[liberationtech] quid pro quo

Lucas Gonze lucas.gonze at gmail.com
Tue Sep 10 13:56:57 PDT 2013


The "other pressure" you mention is just what I was thinking of.

On the one hand there is a threat. "Cooperate with NSA or DOD won't
consider your bids." On the other hand there is an offer. "Cooperate with
NSA and DOD will favor your bids."

About the cash payments, operational costs are a small part of business
logic. A company on the scale of Google doesn't enter cash businesses like
this. If the NSA offers to pay a hundred bucks for a few thousand items a
year, it's not meaningful in comparison to costs for lawyering, real
estate, management, etc.




On Tue, Sep 10, 2013 at 1:51 PM, Kyle Maxwell <kylem at xwell.org> wrote:

> In general, as has been well documented, the telcos and other firms
> charge the government for data records. While possibly distasteful
> ("they're making money off of giving our data to the gov!"), it makes
> sense from an operational point of view: there are real, concrete
> costs associated with storing, retrieving, and providing those data to
> "valid" requests, not to mention the process of handling sensitive
> requests in the first place. So I'm not sure the counter approach
> ("provide it to us for free") is a good idea, either.
>
> That said, you do have all sorts of other pressure. Imagine a company
> that does a lot of federal work being told that all their contracts
> would have to be reviewed if they don't cooperate: the loss of a
> significant (read: material) amount of revenue is a serious motivator
> for profit-driven entities. It can get nastier from there:
> investigations, regulatory filings, etc. They have lots of leverage to
> apply to private organizations, even large powerful ones.
>
> (Disclosure: I work for a telco but I don't speak for them and I damn
> sure don't share their opinions on any of this stuff.
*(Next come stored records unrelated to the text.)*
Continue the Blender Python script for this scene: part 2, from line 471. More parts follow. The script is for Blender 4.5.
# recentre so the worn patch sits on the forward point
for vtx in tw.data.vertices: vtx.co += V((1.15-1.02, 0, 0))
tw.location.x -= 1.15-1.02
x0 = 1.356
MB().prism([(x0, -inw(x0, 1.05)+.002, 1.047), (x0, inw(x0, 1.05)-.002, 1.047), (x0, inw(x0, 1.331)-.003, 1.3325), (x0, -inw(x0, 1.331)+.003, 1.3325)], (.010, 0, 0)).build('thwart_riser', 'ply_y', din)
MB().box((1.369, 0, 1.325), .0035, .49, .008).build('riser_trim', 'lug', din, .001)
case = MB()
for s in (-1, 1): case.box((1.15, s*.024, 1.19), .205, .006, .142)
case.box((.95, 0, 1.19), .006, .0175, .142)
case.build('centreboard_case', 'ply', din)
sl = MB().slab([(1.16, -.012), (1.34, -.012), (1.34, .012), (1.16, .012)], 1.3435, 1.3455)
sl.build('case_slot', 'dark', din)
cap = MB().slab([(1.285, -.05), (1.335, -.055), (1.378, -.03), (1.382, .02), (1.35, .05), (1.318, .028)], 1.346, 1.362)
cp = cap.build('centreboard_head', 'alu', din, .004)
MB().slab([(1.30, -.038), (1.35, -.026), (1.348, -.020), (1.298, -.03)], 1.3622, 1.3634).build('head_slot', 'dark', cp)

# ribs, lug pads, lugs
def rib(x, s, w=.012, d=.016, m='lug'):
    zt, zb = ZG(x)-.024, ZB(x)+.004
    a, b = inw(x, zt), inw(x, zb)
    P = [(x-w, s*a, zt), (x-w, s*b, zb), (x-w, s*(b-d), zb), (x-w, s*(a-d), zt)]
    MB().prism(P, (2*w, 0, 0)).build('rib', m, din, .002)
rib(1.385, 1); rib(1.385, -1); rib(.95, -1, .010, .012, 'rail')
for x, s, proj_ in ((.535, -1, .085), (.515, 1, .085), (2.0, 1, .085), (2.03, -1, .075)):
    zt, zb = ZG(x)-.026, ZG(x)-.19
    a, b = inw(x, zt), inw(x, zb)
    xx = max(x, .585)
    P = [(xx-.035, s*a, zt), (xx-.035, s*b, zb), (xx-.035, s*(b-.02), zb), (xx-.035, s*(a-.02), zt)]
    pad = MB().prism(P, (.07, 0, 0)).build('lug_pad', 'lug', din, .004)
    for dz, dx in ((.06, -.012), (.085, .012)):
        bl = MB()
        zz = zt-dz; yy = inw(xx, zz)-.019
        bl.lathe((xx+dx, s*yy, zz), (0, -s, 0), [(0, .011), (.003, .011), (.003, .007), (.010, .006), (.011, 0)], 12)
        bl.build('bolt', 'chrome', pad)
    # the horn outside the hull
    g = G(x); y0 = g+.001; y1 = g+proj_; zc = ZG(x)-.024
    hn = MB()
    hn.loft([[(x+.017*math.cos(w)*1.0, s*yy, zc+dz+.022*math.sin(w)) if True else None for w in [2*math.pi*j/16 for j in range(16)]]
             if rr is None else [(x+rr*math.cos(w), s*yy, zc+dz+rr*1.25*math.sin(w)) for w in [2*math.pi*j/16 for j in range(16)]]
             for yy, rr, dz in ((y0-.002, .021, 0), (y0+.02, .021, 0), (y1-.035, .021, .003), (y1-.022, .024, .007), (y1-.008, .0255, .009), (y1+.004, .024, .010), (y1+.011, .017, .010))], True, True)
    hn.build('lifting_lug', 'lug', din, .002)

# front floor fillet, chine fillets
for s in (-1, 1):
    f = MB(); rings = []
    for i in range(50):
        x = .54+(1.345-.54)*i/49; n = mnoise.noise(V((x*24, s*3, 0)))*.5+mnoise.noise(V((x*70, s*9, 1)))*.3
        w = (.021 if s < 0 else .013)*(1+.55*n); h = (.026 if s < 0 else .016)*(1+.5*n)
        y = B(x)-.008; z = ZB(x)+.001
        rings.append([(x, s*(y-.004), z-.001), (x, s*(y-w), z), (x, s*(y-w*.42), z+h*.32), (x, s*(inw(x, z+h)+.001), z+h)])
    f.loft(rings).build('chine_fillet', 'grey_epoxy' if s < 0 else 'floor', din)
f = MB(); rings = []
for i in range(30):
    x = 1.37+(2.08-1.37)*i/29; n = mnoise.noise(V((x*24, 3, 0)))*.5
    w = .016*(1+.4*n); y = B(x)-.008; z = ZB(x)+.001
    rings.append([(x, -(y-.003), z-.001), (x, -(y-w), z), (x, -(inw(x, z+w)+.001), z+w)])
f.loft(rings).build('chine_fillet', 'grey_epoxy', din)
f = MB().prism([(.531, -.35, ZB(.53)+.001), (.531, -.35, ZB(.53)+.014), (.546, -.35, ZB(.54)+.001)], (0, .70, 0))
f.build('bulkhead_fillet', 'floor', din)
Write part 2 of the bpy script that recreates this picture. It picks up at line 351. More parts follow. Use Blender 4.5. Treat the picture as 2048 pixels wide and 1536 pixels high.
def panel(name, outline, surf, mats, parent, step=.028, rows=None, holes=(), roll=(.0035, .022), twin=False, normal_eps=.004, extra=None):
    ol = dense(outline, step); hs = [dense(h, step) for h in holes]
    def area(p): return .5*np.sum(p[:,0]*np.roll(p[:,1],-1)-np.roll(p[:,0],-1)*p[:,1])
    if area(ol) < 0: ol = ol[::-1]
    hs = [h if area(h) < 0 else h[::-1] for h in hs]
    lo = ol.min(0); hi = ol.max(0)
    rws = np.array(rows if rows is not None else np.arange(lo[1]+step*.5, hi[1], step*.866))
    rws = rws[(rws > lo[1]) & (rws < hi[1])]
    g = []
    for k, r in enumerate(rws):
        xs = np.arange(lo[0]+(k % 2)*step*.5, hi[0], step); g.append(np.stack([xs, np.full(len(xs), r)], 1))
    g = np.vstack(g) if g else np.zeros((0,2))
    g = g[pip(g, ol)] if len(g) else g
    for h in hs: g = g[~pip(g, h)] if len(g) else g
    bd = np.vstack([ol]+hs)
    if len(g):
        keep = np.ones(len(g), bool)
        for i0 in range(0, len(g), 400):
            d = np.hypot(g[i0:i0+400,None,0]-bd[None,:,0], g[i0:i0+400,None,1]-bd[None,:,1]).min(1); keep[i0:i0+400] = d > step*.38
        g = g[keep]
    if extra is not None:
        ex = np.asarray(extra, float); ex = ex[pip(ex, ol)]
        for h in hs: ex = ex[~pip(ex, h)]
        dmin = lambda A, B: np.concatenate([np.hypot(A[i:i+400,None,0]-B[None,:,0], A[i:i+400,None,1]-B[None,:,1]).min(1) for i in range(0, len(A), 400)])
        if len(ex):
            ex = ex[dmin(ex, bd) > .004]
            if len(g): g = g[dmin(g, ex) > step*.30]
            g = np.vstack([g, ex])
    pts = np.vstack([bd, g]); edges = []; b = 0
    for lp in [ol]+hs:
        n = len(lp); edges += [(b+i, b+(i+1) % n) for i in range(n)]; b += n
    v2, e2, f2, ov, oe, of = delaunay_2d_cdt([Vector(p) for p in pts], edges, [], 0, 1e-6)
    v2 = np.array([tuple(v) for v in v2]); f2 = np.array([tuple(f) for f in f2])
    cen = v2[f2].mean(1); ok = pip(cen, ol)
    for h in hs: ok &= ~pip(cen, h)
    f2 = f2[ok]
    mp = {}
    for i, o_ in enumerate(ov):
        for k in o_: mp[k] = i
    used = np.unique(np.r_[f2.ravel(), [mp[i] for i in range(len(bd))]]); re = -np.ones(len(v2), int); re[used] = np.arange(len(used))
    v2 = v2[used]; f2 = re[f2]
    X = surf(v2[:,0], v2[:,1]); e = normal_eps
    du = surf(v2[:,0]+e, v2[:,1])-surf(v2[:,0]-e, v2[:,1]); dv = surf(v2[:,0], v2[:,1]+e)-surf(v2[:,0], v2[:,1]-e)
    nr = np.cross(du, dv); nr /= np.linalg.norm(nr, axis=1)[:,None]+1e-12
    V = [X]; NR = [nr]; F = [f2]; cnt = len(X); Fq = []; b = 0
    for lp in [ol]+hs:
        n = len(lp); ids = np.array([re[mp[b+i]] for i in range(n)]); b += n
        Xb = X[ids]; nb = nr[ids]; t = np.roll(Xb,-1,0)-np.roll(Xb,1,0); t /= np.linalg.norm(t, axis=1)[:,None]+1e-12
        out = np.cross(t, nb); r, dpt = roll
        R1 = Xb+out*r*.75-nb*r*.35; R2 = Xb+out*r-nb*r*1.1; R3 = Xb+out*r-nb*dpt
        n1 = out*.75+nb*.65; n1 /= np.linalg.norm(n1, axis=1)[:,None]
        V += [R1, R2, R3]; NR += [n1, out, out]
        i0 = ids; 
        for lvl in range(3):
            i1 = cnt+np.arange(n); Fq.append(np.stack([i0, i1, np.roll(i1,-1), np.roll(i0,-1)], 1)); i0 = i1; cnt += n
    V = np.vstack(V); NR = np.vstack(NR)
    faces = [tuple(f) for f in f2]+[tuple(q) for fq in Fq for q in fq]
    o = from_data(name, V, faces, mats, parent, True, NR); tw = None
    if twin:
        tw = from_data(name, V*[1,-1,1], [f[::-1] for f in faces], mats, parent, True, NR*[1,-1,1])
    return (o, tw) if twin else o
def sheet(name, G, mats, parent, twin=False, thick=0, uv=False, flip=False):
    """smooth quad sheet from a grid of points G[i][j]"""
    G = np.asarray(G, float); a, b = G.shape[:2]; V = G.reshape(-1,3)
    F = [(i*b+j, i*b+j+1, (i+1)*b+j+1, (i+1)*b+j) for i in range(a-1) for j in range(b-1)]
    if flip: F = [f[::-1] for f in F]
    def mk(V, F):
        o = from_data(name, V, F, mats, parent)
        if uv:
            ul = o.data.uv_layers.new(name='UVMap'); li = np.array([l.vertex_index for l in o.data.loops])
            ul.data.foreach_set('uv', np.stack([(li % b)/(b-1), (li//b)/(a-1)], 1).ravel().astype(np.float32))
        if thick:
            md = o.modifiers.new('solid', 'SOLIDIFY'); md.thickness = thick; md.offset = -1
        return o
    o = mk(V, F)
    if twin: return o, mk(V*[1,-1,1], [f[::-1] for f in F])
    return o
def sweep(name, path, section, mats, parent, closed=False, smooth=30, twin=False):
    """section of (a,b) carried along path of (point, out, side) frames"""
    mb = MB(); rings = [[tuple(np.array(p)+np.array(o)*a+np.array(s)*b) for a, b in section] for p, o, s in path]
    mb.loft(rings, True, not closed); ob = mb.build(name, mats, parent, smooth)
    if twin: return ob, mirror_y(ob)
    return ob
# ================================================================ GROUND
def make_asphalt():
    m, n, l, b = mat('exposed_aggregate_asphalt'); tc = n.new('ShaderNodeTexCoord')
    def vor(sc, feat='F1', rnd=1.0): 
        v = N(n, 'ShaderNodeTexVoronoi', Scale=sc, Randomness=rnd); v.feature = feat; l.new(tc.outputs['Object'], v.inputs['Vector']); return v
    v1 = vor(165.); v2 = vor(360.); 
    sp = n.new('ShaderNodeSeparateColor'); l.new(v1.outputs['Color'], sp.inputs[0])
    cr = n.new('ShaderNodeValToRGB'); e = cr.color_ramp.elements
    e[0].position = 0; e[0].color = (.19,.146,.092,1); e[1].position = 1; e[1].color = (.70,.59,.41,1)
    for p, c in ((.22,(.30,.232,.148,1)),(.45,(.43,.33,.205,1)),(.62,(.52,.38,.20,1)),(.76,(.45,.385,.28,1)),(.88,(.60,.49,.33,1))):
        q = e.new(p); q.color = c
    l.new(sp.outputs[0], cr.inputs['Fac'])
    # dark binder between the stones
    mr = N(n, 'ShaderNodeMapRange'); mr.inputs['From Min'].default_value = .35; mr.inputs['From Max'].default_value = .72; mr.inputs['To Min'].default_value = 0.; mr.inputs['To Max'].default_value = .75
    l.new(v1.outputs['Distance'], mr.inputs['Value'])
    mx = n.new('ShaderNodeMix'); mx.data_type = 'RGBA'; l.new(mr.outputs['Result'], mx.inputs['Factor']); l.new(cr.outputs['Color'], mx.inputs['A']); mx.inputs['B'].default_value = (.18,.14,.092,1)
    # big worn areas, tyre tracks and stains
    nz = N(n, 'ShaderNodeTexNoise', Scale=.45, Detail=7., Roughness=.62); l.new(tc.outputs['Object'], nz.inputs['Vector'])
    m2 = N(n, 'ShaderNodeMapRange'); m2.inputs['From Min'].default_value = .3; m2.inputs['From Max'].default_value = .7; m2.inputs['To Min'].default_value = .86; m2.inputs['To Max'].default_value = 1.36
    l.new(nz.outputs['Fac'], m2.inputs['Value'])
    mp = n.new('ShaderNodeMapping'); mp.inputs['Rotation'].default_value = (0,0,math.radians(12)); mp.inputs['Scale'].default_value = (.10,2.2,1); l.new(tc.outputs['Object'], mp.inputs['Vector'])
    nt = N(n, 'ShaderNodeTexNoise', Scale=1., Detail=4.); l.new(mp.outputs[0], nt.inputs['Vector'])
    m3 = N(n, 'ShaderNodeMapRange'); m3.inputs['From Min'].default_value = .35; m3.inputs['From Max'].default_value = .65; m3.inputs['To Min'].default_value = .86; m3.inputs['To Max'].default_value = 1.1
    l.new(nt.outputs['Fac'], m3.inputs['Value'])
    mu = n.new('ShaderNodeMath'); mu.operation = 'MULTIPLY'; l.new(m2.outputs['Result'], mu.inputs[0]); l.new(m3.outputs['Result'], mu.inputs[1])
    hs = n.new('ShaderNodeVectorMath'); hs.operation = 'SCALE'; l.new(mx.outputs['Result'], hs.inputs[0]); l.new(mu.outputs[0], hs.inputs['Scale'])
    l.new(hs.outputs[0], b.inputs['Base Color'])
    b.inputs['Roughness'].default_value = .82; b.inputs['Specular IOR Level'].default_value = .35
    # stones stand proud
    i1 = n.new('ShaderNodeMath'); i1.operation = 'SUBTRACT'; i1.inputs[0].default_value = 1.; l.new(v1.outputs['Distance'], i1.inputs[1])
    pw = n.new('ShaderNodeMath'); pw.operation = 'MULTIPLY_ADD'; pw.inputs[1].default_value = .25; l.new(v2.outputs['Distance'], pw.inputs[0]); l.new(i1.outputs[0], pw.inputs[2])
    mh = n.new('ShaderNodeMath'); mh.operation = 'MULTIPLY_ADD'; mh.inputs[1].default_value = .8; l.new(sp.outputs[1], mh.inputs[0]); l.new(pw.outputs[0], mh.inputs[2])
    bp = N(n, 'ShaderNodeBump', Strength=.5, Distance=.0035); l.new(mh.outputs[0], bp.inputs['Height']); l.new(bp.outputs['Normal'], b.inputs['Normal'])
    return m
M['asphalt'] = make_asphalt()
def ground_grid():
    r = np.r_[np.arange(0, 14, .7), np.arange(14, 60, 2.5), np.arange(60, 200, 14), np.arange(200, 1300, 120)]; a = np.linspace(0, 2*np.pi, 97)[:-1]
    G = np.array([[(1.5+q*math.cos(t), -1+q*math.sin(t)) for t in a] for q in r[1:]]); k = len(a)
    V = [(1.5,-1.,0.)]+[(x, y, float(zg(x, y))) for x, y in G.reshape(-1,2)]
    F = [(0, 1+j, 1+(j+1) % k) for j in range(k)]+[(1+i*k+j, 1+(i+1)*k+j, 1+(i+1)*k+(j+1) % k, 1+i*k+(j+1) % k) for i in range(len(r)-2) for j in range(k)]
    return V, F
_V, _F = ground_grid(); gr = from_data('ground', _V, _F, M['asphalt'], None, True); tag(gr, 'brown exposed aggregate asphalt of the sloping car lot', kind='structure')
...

And I'm not
> involved with any sharing of personal data to the gov or anybody else.
> I can't even access it.)
>
> On Tue, Sep 10, 2013 at 2:38 PM, Seth Woodworth <seth at sethish.com> wrote:
> > It's not legal to pay for preferential treatment from the government,
> that's
> > bribery.  Why would it be illegal for the NSA to pay ATT & Chase?
> >
> >
> >
> >
> > On Tue, Sep 10, 2013 at 3:27 PM, Lucas Gonze <lucas.gonze at gmail.com>
> wrote:
> >>
> >> Let's say major corps like ATT and Chase are doing favors for NSA. Why
> >> would they if not for a quid pro quo?
> >>
> >> And if they are getting favors in return, isn't that illegal?
> >>
> >> I wonder if there is evidence to show what the payback is.